▸ Task brief: Reproduce exactly the lines below, from the first one through the line containing "sc = bpy.context.scene", and omit any pictures.

▸ Data section:
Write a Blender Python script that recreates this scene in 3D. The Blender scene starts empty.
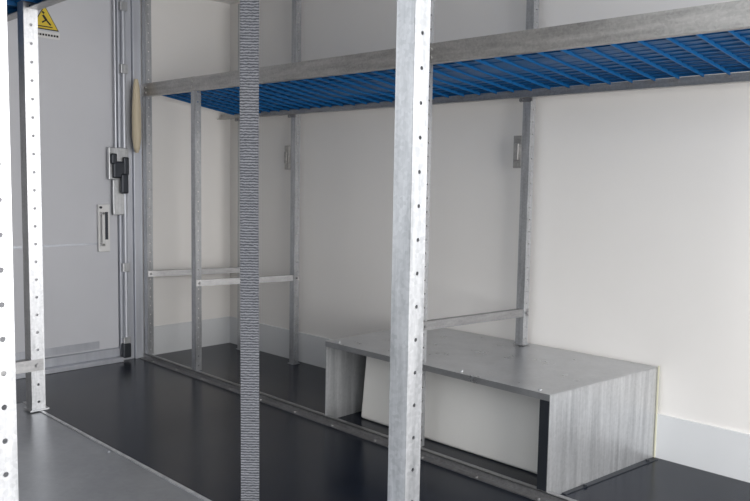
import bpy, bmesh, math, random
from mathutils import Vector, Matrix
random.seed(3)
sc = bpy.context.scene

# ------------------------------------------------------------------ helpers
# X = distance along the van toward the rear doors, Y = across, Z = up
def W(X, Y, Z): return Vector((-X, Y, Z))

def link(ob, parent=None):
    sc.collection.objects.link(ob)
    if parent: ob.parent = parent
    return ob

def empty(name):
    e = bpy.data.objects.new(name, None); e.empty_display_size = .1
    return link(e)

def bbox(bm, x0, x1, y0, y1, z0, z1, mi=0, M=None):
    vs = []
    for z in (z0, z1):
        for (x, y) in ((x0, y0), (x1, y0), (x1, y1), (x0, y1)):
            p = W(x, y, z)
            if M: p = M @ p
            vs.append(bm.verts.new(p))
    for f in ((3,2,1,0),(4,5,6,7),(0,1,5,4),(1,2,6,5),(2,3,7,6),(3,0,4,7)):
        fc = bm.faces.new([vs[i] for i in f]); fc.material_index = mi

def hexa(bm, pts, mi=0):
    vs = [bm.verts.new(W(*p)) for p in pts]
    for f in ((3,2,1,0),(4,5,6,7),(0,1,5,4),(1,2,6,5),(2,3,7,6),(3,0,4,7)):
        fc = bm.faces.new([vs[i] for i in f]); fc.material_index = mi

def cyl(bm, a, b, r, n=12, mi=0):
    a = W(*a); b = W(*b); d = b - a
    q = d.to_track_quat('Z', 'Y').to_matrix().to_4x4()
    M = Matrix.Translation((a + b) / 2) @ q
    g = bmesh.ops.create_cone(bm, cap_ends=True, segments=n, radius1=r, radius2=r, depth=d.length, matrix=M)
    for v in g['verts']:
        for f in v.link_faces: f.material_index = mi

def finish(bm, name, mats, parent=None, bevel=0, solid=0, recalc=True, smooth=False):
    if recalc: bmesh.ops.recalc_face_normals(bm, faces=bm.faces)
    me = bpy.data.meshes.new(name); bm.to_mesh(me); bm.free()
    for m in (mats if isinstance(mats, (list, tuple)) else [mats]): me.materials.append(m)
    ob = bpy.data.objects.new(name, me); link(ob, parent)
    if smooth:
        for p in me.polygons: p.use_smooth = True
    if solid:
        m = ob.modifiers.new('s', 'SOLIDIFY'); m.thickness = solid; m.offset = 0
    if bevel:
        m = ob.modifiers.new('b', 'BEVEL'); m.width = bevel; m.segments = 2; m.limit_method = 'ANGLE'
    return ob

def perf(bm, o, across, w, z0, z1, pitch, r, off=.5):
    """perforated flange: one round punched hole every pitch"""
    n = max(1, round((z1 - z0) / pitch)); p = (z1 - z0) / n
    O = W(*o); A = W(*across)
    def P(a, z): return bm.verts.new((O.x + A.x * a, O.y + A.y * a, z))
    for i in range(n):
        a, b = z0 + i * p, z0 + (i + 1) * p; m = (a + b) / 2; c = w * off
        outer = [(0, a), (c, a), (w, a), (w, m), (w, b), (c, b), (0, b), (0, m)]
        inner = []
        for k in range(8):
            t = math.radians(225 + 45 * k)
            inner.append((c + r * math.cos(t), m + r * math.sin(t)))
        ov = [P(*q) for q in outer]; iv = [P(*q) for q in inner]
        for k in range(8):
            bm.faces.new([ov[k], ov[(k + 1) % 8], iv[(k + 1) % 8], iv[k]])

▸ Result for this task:
Write a Blender Python script that recreates this scene in 3D. The Blender scene starts empty.
import bpy, bmesh, math, random
from mathutils import Vector, Matrix
random.seed(3)
sc = bpy.context.scene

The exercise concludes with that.